--- BEGIN Input for this task ---

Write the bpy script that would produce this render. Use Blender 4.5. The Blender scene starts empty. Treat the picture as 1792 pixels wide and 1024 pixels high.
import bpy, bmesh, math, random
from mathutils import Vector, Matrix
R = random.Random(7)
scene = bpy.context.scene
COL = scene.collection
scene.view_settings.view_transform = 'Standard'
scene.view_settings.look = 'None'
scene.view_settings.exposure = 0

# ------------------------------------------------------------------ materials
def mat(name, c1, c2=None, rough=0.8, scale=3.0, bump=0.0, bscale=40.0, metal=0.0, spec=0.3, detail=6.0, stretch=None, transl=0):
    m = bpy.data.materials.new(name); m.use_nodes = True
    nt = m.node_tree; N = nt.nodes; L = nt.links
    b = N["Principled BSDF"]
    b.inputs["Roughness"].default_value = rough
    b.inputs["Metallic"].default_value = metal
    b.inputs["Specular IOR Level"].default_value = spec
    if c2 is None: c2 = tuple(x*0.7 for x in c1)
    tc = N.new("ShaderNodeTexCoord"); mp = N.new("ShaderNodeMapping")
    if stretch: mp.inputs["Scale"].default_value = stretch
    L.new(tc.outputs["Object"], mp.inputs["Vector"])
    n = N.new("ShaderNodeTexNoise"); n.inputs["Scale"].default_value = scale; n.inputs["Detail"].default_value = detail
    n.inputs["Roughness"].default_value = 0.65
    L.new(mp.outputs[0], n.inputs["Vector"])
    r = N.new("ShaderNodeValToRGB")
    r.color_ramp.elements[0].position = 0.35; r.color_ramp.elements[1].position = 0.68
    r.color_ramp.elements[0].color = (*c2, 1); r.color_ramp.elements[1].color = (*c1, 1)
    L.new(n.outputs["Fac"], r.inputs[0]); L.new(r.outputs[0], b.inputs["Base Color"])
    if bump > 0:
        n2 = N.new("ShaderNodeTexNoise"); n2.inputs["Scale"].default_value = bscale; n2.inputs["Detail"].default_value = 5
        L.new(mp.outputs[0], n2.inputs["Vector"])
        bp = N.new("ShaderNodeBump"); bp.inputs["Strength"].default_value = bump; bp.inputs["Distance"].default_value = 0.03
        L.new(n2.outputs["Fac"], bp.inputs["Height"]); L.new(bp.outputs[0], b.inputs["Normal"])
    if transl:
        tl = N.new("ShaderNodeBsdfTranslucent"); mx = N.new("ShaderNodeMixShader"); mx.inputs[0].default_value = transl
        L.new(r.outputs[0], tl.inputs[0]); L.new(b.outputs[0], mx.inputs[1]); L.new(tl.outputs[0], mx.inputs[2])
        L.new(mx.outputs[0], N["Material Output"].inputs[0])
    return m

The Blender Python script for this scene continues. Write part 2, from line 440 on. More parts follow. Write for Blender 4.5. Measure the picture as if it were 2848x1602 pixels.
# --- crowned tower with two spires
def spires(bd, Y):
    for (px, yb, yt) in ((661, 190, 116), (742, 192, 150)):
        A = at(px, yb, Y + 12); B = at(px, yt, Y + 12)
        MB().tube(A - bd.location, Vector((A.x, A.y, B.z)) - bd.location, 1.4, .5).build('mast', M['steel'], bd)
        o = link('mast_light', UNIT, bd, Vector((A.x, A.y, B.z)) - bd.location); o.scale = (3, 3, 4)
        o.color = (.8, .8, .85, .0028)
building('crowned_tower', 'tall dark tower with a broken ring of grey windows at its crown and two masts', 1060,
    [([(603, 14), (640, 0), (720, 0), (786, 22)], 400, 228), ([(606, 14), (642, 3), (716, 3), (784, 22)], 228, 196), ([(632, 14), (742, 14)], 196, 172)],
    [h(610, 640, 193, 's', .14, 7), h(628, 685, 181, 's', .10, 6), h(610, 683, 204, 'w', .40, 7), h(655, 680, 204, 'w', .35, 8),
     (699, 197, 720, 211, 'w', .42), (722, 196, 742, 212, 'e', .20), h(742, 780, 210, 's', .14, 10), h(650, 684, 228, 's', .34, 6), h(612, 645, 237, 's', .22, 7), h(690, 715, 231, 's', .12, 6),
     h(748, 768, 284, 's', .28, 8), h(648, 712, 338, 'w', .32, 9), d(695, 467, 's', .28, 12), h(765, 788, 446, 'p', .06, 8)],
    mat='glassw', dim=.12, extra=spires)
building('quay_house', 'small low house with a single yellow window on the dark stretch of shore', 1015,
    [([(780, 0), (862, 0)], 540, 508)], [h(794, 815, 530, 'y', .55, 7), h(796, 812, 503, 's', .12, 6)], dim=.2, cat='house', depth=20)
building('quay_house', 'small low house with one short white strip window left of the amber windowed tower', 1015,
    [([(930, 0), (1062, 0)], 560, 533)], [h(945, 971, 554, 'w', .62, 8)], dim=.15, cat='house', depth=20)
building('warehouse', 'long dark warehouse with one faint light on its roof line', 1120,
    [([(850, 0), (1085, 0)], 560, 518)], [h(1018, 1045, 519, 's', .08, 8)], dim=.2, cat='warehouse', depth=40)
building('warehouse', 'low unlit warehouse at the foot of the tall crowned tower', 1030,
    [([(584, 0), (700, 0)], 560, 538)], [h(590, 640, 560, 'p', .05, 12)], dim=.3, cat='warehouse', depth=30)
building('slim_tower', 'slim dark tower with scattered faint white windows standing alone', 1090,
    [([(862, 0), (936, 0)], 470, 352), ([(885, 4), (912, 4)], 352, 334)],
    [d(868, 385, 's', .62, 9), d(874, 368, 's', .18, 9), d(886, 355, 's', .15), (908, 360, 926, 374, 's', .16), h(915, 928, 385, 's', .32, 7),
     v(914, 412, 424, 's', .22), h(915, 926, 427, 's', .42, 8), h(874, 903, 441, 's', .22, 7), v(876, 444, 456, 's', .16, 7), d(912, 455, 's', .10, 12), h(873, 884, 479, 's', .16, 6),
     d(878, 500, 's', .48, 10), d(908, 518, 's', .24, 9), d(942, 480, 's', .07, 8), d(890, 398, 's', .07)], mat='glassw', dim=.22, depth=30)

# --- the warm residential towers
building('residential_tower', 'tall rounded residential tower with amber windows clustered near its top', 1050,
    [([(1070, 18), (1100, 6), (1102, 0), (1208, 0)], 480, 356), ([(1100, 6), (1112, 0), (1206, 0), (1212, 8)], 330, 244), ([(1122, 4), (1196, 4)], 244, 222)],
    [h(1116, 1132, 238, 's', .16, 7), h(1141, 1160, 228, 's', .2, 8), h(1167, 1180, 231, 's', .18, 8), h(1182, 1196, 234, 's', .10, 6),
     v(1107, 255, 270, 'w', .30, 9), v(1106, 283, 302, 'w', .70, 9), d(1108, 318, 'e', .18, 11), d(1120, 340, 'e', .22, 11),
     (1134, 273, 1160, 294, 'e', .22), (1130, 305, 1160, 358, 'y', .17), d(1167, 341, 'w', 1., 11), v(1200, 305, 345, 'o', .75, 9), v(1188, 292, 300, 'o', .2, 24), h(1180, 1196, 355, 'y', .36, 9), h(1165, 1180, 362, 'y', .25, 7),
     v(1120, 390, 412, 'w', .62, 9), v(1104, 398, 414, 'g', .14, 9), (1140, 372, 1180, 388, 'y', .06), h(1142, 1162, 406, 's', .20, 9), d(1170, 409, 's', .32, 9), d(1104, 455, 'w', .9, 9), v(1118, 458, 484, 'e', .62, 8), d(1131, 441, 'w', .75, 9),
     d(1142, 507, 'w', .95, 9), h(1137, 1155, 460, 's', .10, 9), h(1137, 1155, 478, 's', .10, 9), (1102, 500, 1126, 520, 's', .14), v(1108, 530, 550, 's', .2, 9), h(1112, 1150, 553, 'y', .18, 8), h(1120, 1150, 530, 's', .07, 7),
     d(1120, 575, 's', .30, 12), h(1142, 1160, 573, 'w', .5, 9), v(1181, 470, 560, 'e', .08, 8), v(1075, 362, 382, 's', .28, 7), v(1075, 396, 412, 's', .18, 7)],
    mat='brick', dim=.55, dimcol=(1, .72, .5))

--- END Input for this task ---

Please reproduce exactly the lines from the first one of the records above through the line containing "scene.view_settings.exposure = 0", both included, and nothing else.

Written answer:
Write the bpy script that would produce this render. Use Blender 4.5. The Blender scene starts empty. Treat the picture as 1792 pixels wide and 1024 pixels high.
import bpy, bmesh, math, random
from mathutils import Vector, Matrix
R = random.Random(7)
scene = bpy.context.scene
COL = scene.collection
scene.view_settings.view_transform = 'Standard'
scene.view_settings.look = 'None'
scene.view_settings.exposure = 0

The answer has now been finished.